My Old Covenant living was like a stationary bike connected up to a motor and light bulb. I pedaled furiously, trying to conjure up enough power to make my bulb flicker. In the end though, all I did was exhaust myself without producing “fruit of the light” (Ephesians 5:9).
New Covenant living is like God plugging me into the electrical outlet of His limitless power. When my new heart abides in Jesus, depending on His Spirit to joyfully do whatever He desires in and through me, oh how my little light shines!
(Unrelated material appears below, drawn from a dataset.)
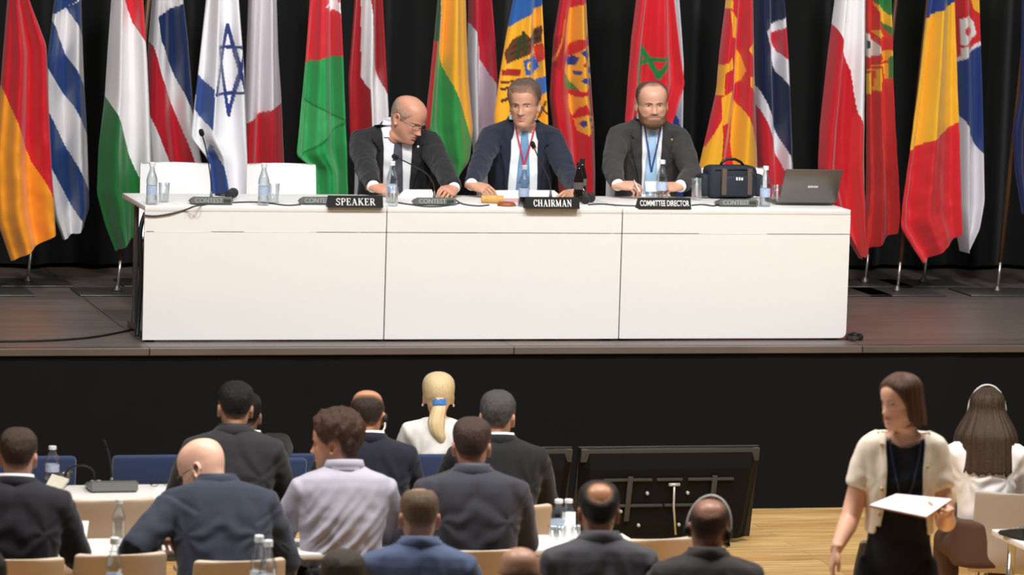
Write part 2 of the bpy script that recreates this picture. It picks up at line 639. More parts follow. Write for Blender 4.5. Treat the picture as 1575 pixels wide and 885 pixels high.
    make_flag('red and white flag half hidden behind the yellow and green one', B,
              [(724, 0), (722, 100), (726, 200), (736, 330)], [(757, 0), (762, 60), (766, 120), (766, 200), (762, 330)],
              (230, 224, 228), [('right', [(722, 30), (725, 40), (745, 80), (766, 130)], (196, 28, 50)), ('right', [(736, 40), (741, 100), (752, 130), (764, 150), (766, 158)], (196, 28, 50)),
                                ('P', [(741, 92), (764, 136), (764, 230), (748, 240), (738, 190)], (200, 176, 186))], 716, 1.5, 29)  # light blue band with its shadow put into the colour as greyish pink
    make_flag('blue and yellow flag with an eagle emblem behind the CHAIRMAN', F,
              [(794, 0), (783, 60), (773, 120), (765, 180), (768, 330)], [(835, 0), (839, 80), (845, 180), (850, 330)],
              (242, 172, 38), [('above', [(780, 48), (800, 32), (838, 5)], (34, 92, 166)),
                               ('P', [(780, 82), (790, 62), (806, 50), (812, 58), (834, 38), (834, 64), (812, 82), (796, 92), (782, 100)], (92, 52, 28)),
                               ('L', [(790, 74), (834, 46)], (60, 32, 20), 1.2), ('L', [(788, 84), (832, 58)], (58, 32, 20), 1.2), ('L', [(796, 90), (800, 60)], (40, 60, 30), 2.4), ('L', [(806, 84), (804, 50)], (40, 60, 30), 2),
                               ('P', [(776, 108), (800, 106), (800, 116), (775, 118)], (160, 36, 32)), ('P', [(803, 92), (826, 84), (832, 104), (822, 116), (806, 116)], (34, 92, 176)),
                               ('P', [(824, 72), (836, 66), (839, 90), (830, 98)], (206, 50, 34)), ('E', (812, 101, 5, 7), (240, 184, 50)), ('E', (812, 101, 2, 3), (40, 90, 150)),
                               ('P', [(828, 122), (842, 116), (843, 140), (832, 150)], (40, 104, 190)), ('L', [(775, 128), (790, 126)], (90, 44, 24), 2), ('L', [(775, 138), (786, 136), (786, 152), (775, 156)], (70, 34, 20), 2.2),
                               ('L', [(830, 160), (842, 176)], (90, 52, 26), 1.5), ('L', [(840, 156), (832, 182)], (90, 52, 26), 1.5)], 780, 1.5, 32)
    make_flag('red flag with a gold crest right of the CHAIRMAN', B,
              [(862, 0), (852, 60), (847, 150), (856, 220), (866, 330)], [(906, 0), (912, 100), (918, 200), (919, 262), (918, 330)],
              (200, 30, 40), [('P', [(878, 14), (890, 8), (906, 4), (907, 50), (900, 62), (888, 60), (878, 70), (868, 86), (872, 40)], (236, 160, 40)),
                              ('P', [(852, 60), (864, 48), (868, 70), (860, 110), (848, 100)], (170, 26, 36)), ('L', [(849, 96), (862, 66), (868, 30)], (220, 120, 40), 1.6),
                              ('P', [(872, 92), (884, 84), (896, 74), (908, 70), (913, 110), (908, 132), (896, 142), (880, 136), (870, 128), (868, 106)], (240, 168, 48)),
                              ('P', [(868, 112), (876, 120), (890, 138), (878, 138), (868, 130)], (86, 128, 50)), ('P', [(872, 92), (882, 86), (890, 88), (886, 100), (876, 102)], (34, 58, 130)),
                              ('P', [(890, 80), (902, 74), (906, 84), (902, 96), (896, 88)], (34, 58, 130)), ('E', (888, 112, 5, 3.5), (34, 60, 136)), ('E', (897, 124, 5, 4), (36, 60, 140)), ('E', (908, 108, 4, 6), (34, 58, 130)), ('E', (906, 126, 3, 6), (34, 58, 130)), ('E', (896, 100, 3, 3), (196, 44, 40)),
                              ('P', [(878, 144), (888, 150), (902, 146), (908, 170), (904, 172), (898, 160), (890, 166), (884, 180), (878, 166)], (238, 164, 46)),
                              ('P', [(886, 184), (900, 176), (912, 180), (912, 200), (902, 208), (890, 202)], (238, 170, 50)), ('E', (896, 190, 4, 5), (40, 64, 136)), ('E', (907, 184, 4, 3), (40, 64, 136)), ('E', (909, 196, 2.5, 3), (40, 64, 136))],
              850, 1.6, 35, wr=0.006)
    make_flag('red flag with a green outlined star behind the bearded panelist', F,
              [(981, 0), (972, 60), (966, 120), (960, 190), (968, 330)], [(1040, 0), (1048, 80), (1055, 130), (1046, 158), (1030, 210), (1030, 330)],
              (204, 30, 42), [('L', [(988, 70), (984, 128)], (34, 120, 60), 4), ('L', [(988, 70), (1012, 118)], (34, 120, 60), 3.6), ('L', [(978, 102), (1002, 92)], (34, 120, 60), 3.4),
                              ('L', [(1002, 93), (1030, 90)], (30, 112, 56), 3.2), ('L', [(1030, 90), (1010, 118)], (30, 112, 56), 3.6)], 985, 1.9, 38, wr=0.012)
    make_flag('white and blue edged flag showing beside the green star flag', B,
              [(1010, 0), (1012, 150), (1016, 330)], [(1044, 0), (1050, 100), (1048, 200), (1048, 330)],
              (226, 222, 226), [('below', [(1030, 160), (1040, 172), (1050, 205)], (40, 78, 160)), ('right', [(1040, 100), (1043, 180), (1046, 210)], (226, 222, 226))], 1003, 1.4, 41)
    make_flag('red flag with yellow sun rays left of the dark blue one', F,
              [(1121, 0), (1111, 80), (1106, 140), (1084, 236), (1070, 300), (1072, 340)], [(1162, 0), (1165, 100), (1170, 262), (1176, 340)],
              (198, 32, 42), [('P', [(1118, -10), (1126, -10), (1125, 14), (1119, 12)], (240, 180, 40)), ('P', [(1122, 14), (1133, 30), (1132, 60), (1124, 56)], (232, 162, 36)),
                              ('P', [(1134, 72), (1142, 84), (1146, 108), (1142, 124), (1130, 132)], (232, 162, 36)), ('P', [(1107, 100), (1118, 98), (1124, 88), (1126, 106), (1114, 112), (1112, 146), (1104, 146)], (232, 162, 36)),
                              ('P', [(1108, 150), (1124, 140), (1126, 170), (1118, 190), (1108, 192)], (232, 162, 36)), ('P', [(1108, 184), (1110, 210), (1106, 270), (1068, 300), (1070, 260)], (232, 166, 36)),
                              ('P', [(1130, 150), (1140, 164), (1156, 196), (1168, 234), (1172, 290), (1134, 290), (1128, 220)], (234, 168, 38)), ('P', [(1148, 76), (1160, 56), (1164, 80), (1154, 86)], (232, 166, 40)),
                              ('P', [(1150, 118), (1158, 118), (1170, 140), (1168, 150), (1150, 132)], (232, 166, 40))], 1122, 1.7, 44)
    make_flag('dark blue flag with a white edged red cross behind the bag', B,
              [(1163, 0), (1162, 100), (1166, 200), (1176, 340)], [(1207, 0), (1214, 100), (1220, 220), (1224, 340)],
              (20, 33, 66), [('P', [(1177, 48), (1208, 24), (1210, 70), (1218, 144), (1196, 110)], (226, 222, 228)), ('P', [(1187, 54), (1209, 38), (1211, 96), (1196, 78)], (190, 36, 52)),
                              ('P', [(1163, 128), (1178, 160), (1194, 194), (1208, 232), (1222, 262), (1222, 300), (1206, 262), (1186, 220), (1163, 176)], (226, 222, 228)),
                              ('P', [(1163, 156), (1180, 192), (1204, 254), (1216, 300), (1163, 320)], (206, 40, 52))], 1160, 1.6, 47)
    make_flag('white and red flag hanging over the right end of the table', F,
              [(1290, 0), (1279, 90), (1266, 200), (1262, 262), (1285, 335), (1322, 398)], [(1334, 0), (1335, 120), (1337, 230), (1338, 320), (1330, 394)],
              (190, 26, 38), [('right', [(1282, 26), (1287, 42), (1310, 110), (1317, 180), (1335, 228), (1345, 250)], (234, 230, 230)), ('P', [(1300, 400), (1310, 180), (1316, 172), (1345, 240), (1345, 400)], (206, 40, 42))], 1290, 1.7, 50, wr=0.006)
    make_flag('red and green flag with a round shield right of the white and red one', B,
              [(1332, 0), (1333, 120), (1334, 300), (1322, 397)], [(1370, 0), (1371, 130), (1378, 250), (1383, 330), (1380, 357)],
              (212, 48, 44), [('P', [(1342, -10), (1372, -10), (1372, 60), (1355, 34)], (44, 128, 62)), ('P', [(1344, 4), (1358, 12), (1366, 24), (1372, 20), (1371, 44), (1354, 30)], (236, 186, 46)),
                              ('P', [(1332, 18), (1340, 16), (1354, 32), (1366, 56), (1360, 66), (1342, 40), (1332, 44)], (212, 60, 44)), ('P', [(1332, 50), (1344, 60), (1354, 80), (1340, 90), (1332, 86)], (228, 216, 206)), ('P', [(1333, 62), (1338, 64), (1338, 74), (1333, 74)], (60, 66, 90)),
                              ('P', [(1344, 48), (1354, 42), (1362, 56), (1352, 64)], (238, 186, 48)), ('P', [(1358, 80), (1370, 76), (1370, 92), (1362, 92)], (238, 186, 48)), ('P', [(1332, 108), (1352, 98), (1371, 88), (1371, 112), (1352, 138), (1332, 146)], (238, 186, 48)),
                              ('L', [(1332, 112), (1371, 92)], (210, 54, 40), 2.2), ('L', [(1346, 110), (1344, 140)], (210, 60, 40), 1.6), ('L', [(1360, 104), (1362, 124)], (210, 60, 40), 1.6), ('P', [(1366, 88), (1372, 80), (1372, 118), (1366, 120)], (50, 128, 60))], 1330, 2.2, 53, wr=0.012)
    make_flag('blue, yellow and red flag at the right of the stage', F,
              [(1430, 0), (1415, 130), (1401, 240), (1390, 320), (1388, 352), (1422, 406)], [(1472, 0), (1476, 150), (1479, 260), (1481, 362)],
              (206, 38, 44), [('above', [(1396, 236), (1440, 211), (1480, 186)], (236, 176, 44)), ('above', [(1424, 30), (1440, 20), (1475, 1)], (34, 56, 124))], 1380, 1.6, 56, wr=0.014)
    make_flag('blue and white flag with a red shield beside the yellow and red one', B,
              [(1468, 0), (1472, 150), (1474, 320), (1486, 389)], [(1509, 0), (1512, 150), (1514, 310), (1506, 352), (1488, 388)],
              (228, 222, 226), [('above', [(1475, 173), (1492, 206), (1513, 238)], (38, 62, 122)), ('above', [(1472, 98), (1484, 88), (1511, 68)], (228, 222, 226)), ('above', [(1472, 92), (1484, 83), (1511, 62)], (206, 38, 46)),
                                ('P', [(1476, 30), (1490, 22), (1500, 34), (1504, 52), (1492, 66), (1478, 70)], (230, 222, 216)), ('E', (1488, 48, 7, 8), (206, 44, 46)), ('P', [(1478, 74), (1490, 68), (1488, 84), (1477, 90)], (226, 216, 212)), ('P', [(1496, 0), (1510, -6), (1511, 24), (1500, 14)], (236, 176, 48))],
              1420, 1.4, 59)
    make_flag('dark blue flag on the rightmost pole at the photo edge', F,
              [(1574, 0), (1572, 140), (1562, 200), (1564, 260), (1576, 330)], [(1640, 0), (1642, 150), (1644, 300), (1640, 340)], (22, 32, 74), [], 1534, 1.7, 62)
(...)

And rather than being worn out and burned out, I am sustained, invigorated, and enlightened.
God has given us a far grander vision than just to “play defense”. Life is about more than just avoiding sin and waiting for heaven.
Ultimately, God’s vision is that we as new creations with new hearts would joyfully live life with Him – not just in heaven in the future, but right now on earth. And that as Jesus fills us with His life, joy, and hope, we would get to see Him “draw all people to Himself” and “make everything new” (John 12:32, Revelation 21:5). I don’t know about you, but I can’t imagine anything more hopeful, inspiring, and significant than that.